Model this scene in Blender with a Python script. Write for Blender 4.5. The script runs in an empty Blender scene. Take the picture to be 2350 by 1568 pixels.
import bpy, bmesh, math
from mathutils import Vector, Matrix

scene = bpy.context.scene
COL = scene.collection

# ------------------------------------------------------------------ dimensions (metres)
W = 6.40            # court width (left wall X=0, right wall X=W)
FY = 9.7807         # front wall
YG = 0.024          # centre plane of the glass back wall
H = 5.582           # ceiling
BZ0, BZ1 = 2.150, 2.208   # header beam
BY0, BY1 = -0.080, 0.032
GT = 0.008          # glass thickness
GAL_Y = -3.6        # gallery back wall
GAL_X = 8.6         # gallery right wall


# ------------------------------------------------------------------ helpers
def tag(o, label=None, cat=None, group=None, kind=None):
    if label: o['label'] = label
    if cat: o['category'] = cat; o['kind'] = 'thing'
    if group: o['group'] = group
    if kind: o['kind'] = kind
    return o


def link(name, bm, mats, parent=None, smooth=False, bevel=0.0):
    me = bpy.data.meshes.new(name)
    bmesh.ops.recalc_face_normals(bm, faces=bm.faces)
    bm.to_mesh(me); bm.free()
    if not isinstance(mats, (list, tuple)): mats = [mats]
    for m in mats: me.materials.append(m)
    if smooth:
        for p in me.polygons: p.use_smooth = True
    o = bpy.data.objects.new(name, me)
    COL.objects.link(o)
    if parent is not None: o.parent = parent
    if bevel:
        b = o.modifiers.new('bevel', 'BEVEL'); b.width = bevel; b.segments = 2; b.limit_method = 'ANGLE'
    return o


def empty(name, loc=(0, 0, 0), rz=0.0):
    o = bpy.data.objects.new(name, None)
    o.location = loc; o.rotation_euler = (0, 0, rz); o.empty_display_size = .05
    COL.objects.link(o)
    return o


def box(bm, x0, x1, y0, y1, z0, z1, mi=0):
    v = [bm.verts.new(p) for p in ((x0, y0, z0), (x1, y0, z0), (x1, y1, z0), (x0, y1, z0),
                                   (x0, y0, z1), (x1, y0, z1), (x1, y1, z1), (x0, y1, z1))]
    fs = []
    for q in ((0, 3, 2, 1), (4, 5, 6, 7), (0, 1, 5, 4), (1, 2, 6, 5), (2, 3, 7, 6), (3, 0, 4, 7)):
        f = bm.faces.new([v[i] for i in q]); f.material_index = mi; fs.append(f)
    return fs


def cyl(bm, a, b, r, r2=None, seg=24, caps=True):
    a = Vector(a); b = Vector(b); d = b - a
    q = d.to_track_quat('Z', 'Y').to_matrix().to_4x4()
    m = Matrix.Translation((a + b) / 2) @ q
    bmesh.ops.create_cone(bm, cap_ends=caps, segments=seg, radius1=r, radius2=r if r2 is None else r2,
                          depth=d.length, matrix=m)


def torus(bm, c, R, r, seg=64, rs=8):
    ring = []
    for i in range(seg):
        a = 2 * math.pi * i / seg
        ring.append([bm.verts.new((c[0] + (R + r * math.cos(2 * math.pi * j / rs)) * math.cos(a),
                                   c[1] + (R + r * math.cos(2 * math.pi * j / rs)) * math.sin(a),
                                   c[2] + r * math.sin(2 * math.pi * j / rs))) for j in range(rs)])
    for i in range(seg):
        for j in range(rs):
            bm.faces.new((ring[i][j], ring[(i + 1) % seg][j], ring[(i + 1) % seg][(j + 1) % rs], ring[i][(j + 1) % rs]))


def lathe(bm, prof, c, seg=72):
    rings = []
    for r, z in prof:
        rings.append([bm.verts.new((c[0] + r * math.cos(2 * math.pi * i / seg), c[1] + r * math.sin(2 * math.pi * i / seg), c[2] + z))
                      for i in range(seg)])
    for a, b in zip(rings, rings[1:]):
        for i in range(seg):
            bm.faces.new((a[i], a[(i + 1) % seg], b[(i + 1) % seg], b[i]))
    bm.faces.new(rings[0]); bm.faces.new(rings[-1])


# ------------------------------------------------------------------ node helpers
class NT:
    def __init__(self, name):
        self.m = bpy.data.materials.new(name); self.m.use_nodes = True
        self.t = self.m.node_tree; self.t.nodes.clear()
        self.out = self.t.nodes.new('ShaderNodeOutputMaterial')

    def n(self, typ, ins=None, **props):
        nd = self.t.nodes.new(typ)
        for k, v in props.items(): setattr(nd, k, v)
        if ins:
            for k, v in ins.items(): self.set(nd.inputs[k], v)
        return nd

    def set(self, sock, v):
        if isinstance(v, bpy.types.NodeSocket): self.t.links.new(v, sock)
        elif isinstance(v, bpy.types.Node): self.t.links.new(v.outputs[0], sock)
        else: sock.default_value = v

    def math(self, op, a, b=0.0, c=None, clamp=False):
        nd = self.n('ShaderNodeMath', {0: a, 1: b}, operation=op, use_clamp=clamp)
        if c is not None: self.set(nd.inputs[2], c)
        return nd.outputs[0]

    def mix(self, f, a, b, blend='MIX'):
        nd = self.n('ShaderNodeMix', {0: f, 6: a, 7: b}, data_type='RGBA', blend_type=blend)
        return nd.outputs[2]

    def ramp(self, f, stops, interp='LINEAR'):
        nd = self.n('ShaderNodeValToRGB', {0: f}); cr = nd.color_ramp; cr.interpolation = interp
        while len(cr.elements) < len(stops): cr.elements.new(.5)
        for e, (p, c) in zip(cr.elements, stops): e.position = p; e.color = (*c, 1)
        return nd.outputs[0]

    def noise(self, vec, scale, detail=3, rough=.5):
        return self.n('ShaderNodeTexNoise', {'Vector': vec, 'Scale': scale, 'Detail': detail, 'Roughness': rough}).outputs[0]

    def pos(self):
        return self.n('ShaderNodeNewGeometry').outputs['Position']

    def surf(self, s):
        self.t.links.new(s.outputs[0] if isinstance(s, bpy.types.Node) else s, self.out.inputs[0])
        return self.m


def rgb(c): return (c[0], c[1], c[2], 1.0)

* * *

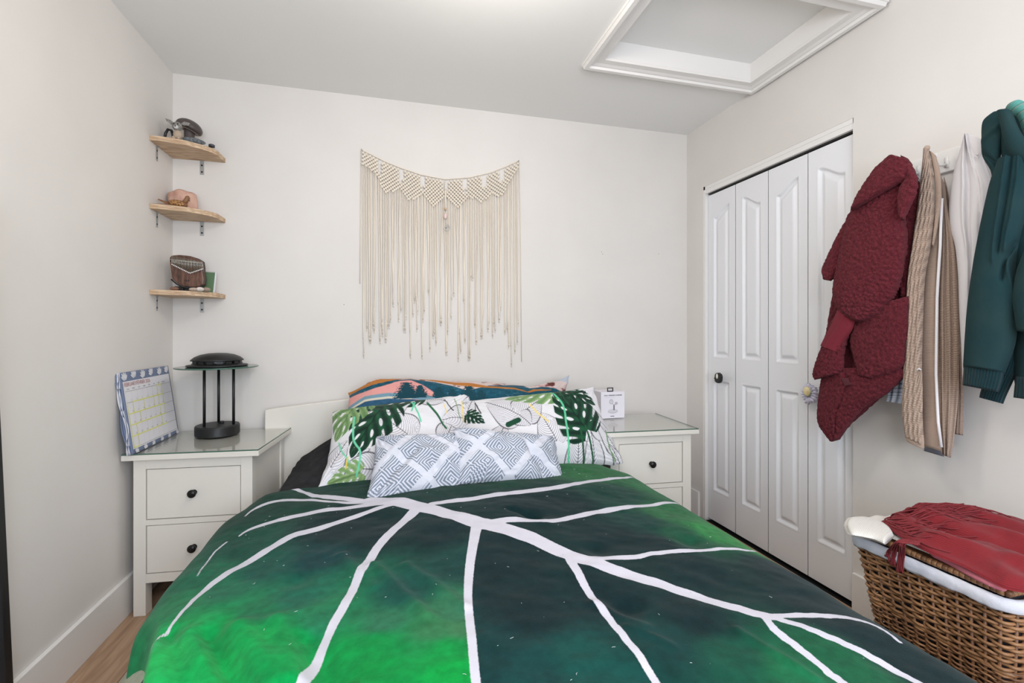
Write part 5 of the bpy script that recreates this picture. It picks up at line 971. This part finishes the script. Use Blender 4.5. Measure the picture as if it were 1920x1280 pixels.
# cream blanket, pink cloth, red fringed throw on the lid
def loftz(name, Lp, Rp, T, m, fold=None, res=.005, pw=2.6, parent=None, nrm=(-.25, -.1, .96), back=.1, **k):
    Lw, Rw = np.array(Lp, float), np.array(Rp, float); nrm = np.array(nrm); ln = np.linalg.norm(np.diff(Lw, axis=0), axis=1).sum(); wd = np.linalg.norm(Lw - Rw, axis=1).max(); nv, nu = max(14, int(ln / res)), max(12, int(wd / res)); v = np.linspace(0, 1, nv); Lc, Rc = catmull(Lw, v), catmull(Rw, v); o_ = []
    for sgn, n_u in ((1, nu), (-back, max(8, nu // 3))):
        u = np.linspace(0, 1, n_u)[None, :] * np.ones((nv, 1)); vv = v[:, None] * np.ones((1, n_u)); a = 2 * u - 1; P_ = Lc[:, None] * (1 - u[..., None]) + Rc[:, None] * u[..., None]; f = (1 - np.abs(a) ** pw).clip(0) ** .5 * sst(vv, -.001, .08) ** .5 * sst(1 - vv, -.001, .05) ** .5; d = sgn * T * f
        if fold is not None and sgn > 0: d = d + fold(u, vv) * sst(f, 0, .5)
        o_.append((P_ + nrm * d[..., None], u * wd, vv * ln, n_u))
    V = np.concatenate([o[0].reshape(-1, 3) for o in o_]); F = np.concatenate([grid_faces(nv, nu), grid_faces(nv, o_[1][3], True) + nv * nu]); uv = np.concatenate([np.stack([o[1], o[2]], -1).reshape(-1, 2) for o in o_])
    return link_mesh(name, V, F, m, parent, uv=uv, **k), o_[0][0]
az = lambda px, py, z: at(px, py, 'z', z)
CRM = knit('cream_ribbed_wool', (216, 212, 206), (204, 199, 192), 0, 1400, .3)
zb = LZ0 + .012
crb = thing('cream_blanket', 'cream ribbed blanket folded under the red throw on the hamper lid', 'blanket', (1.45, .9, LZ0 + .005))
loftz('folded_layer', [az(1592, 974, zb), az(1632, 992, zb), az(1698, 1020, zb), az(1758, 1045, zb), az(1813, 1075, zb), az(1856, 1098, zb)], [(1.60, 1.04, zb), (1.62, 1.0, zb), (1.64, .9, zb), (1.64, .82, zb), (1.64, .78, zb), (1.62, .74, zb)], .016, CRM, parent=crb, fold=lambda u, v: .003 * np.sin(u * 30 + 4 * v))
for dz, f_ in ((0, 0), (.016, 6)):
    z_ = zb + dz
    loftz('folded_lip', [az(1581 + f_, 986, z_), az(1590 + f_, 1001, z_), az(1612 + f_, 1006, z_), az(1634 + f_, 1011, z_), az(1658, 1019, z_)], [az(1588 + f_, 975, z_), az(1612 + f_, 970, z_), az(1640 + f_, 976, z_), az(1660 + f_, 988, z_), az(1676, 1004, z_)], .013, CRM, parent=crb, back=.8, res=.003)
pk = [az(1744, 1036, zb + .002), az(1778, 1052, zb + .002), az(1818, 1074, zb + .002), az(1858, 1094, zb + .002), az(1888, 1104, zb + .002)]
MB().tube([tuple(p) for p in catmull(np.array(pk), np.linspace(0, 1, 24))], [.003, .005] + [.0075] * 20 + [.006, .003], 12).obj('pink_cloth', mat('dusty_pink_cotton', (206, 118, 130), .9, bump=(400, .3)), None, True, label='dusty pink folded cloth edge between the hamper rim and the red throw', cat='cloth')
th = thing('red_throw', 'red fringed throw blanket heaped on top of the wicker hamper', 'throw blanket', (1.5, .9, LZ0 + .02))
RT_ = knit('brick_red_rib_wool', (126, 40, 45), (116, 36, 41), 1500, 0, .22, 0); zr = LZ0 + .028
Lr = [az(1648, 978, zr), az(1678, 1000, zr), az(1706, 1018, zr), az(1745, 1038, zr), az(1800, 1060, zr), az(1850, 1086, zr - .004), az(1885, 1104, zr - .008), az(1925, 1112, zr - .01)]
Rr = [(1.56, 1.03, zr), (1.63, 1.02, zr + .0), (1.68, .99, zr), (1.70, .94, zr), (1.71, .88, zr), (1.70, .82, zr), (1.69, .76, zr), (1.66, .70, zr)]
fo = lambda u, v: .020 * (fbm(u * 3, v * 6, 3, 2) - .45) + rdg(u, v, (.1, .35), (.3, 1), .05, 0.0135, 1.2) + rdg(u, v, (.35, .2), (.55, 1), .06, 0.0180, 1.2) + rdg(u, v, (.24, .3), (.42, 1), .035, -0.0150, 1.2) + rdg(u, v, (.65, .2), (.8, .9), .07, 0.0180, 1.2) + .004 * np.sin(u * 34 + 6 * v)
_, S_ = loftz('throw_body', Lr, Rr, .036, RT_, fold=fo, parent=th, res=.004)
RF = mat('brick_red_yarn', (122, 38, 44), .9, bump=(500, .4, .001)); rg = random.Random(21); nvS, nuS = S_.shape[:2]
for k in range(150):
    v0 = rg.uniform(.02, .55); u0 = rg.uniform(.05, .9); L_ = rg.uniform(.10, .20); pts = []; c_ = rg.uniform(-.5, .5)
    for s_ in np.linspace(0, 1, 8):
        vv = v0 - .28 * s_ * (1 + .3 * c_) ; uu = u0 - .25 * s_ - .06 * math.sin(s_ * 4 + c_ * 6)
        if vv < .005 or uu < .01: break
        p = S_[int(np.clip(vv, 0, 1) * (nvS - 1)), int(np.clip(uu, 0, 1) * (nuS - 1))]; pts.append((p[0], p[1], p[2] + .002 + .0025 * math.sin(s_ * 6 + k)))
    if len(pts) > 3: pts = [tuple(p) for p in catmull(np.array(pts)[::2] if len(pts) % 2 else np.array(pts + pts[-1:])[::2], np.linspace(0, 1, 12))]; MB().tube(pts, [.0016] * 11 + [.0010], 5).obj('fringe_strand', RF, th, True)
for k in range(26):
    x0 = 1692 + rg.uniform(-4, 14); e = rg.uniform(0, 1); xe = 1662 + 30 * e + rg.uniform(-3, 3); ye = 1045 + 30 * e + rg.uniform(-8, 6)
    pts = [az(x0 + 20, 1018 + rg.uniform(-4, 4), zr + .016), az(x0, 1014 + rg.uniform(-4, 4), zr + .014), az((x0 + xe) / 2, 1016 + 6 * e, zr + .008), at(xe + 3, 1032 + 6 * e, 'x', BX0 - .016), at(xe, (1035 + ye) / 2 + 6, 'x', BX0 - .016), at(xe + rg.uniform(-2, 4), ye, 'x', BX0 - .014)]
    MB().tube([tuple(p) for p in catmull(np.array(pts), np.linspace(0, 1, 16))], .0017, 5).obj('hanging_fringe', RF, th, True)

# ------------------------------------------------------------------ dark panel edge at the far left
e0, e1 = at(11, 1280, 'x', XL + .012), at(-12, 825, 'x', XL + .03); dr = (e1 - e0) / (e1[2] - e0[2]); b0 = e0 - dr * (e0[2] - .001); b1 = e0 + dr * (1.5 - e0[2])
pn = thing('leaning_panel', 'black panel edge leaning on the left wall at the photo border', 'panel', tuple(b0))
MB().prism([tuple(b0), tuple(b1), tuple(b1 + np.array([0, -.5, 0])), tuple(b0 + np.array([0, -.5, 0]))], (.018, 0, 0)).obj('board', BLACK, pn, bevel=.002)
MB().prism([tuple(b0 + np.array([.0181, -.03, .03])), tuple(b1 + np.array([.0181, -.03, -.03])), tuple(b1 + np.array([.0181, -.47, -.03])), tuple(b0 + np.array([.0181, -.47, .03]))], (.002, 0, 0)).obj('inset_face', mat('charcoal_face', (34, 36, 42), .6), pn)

*Exercise*: Within the listing above, find every line containing the string "scene" and return it.

*Task output*:
Model this scene in Blender with a Python script. Write for Blender 4.5. The script runs in an empty Blender scene. Take the picture to be 2350 by 1568 pixels.
scene = bpy.context.scene
COL = scene.collection